> **What the task asks**: Exactly retype the lines of the material from its first line to the line with "COL = scene.collection", including both.

> **Data for this exercise**:

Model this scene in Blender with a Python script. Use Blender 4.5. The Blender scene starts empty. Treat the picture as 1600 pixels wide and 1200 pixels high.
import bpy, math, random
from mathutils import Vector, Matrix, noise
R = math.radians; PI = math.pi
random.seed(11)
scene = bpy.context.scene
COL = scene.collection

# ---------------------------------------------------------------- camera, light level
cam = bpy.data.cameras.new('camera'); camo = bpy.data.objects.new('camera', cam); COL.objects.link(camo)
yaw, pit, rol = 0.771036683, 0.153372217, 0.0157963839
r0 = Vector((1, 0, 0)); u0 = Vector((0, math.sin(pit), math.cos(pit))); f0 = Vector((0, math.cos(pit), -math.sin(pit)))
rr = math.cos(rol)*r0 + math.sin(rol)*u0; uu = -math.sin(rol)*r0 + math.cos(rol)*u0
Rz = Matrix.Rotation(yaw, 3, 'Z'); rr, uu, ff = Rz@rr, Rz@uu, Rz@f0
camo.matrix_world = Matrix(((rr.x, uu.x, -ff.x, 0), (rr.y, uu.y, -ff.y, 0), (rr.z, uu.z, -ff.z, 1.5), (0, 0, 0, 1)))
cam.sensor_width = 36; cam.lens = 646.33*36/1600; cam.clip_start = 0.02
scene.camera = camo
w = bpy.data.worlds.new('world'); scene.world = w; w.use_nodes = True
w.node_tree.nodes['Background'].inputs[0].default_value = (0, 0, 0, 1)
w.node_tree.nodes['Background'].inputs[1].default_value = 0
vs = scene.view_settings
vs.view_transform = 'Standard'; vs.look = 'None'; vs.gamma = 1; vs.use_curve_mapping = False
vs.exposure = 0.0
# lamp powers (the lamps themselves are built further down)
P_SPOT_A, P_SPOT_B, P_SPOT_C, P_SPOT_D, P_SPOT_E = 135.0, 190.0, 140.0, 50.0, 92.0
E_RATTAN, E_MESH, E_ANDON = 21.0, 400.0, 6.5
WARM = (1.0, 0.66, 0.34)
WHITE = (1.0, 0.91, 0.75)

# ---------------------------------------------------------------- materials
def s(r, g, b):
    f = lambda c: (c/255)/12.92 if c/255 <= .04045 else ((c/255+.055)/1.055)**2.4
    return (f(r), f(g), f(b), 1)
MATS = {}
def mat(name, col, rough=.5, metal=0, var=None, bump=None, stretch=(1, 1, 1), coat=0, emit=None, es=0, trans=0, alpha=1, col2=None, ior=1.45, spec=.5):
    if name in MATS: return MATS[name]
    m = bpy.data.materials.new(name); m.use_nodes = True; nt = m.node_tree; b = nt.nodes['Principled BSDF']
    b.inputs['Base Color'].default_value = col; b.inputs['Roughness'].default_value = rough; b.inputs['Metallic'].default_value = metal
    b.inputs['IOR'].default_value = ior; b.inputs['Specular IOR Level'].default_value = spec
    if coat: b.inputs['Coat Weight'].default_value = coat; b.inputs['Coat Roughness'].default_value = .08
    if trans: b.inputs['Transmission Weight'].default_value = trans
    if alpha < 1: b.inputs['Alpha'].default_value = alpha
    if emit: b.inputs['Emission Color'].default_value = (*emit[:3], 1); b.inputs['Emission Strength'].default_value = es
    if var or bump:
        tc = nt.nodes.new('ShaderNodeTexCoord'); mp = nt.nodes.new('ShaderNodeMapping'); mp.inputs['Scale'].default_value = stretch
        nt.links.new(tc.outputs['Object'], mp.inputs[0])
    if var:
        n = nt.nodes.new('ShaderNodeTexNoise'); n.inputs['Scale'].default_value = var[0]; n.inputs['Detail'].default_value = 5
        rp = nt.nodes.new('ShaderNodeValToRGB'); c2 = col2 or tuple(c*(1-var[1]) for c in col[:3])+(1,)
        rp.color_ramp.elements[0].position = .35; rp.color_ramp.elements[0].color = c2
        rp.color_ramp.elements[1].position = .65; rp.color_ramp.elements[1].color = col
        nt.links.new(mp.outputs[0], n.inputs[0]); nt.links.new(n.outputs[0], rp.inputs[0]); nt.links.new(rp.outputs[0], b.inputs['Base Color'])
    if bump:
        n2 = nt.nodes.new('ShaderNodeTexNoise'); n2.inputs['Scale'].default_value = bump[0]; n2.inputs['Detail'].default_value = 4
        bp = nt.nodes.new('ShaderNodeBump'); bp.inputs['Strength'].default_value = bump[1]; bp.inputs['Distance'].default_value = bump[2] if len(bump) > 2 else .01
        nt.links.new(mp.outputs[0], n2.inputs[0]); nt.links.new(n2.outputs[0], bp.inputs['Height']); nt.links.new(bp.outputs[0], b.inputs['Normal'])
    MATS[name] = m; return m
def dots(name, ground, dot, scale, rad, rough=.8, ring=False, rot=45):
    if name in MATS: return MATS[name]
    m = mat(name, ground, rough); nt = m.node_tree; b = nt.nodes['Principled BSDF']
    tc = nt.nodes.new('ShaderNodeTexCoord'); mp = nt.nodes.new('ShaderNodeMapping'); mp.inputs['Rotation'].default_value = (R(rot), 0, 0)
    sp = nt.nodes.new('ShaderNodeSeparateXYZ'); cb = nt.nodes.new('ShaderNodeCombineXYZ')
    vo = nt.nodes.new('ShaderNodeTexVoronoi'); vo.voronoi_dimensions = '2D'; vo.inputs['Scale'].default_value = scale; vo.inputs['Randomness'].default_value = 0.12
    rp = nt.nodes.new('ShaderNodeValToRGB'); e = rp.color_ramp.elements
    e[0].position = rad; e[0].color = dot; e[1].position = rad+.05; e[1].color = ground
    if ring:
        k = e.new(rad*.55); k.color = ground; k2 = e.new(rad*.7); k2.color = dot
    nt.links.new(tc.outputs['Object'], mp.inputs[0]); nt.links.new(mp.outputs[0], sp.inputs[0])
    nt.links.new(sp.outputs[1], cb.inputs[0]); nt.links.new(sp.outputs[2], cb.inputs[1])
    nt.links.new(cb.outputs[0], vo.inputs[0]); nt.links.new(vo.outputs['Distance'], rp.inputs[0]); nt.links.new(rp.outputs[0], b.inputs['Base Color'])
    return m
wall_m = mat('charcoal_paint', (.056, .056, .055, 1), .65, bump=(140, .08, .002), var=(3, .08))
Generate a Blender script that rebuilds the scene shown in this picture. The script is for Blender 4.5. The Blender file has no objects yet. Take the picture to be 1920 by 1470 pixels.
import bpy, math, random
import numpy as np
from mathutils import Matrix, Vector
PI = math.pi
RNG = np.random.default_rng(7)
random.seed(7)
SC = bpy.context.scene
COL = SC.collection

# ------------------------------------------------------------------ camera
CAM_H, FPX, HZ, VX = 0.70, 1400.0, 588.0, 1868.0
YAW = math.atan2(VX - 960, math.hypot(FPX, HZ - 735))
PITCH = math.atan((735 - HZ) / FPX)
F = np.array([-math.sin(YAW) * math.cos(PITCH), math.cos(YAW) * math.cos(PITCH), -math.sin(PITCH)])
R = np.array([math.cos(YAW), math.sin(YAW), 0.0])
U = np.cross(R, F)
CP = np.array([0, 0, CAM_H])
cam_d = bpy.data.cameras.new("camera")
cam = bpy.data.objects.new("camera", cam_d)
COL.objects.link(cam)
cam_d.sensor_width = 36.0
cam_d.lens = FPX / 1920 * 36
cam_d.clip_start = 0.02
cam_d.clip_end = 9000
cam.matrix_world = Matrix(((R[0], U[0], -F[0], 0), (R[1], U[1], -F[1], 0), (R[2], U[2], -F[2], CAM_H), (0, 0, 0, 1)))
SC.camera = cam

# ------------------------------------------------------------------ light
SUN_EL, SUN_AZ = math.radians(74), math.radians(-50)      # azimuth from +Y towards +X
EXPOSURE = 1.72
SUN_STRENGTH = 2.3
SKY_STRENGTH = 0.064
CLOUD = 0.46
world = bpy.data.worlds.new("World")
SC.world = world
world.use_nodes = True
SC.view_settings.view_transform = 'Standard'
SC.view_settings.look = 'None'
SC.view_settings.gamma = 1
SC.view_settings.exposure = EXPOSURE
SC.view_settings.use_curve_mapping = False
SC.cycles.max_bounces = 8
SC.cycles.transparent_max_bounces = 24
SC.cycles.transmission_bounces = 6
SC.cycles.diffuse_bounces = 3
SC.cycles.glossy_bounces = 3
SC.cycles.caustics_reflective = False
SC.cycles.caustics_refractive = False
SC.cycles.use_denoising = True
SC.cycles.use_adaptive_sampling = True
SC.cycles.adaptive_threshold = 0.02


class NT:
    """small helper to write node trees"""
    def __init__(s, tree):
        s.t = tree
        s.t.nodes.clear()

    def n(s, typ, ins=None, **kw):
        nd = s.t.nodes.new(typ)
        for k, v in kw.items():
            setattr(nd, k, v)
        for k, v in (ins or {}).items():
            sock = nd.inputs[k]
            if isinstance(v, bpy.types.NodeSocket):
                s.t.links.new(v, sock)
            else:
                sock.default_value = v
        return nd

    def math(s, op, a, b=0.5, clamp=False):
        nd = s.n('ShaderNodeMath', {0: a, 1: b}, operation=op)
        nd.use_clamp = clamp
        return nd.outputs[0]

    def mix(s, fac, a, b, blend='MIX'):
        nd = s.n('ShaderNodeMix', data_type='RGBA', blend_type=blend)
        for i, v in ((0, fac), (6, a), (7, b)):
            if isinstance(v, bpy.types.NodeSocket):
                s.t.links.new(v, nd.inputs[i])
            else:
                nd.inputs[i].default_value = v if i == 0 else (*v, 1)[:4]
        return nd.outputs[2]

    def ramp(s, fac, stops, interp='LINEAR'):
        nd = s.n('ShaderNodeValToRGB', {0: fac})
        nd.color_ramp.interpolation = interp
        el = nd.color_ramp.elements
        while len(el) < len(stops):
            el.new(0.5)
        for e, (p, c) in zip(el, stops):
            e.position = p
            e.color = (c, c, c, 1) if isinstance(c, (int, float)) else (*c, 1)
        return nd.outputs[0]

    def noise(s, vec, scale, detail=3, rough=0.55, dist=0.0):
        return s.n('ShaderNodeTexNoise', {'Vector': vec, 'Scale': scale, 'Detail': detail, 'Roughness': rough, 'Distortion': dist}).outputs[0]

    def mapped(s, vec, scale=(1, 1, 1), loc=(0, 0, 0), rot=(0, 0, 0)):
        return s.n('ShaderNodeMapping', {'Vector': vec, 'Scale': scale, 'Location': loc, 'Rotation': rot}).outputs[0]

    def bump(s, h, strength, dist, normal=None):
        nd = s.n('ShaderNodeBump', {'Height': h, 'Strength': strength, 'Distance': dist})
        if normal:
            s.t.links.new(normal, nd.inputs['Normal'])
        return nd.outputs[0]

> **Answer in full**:
Model this scene in Blender with a Python script. Use Blender 4.5. The Blender scene starts empty. Treat the picture as 1600 pixels wide and 1200 pixels high.
import bpy, math, random
from mathutils import Vector, Matrix, noise
R = math.radians; PI = math.pi
random.seed(11)
scene = bpy.context.scene
COL = scene.collection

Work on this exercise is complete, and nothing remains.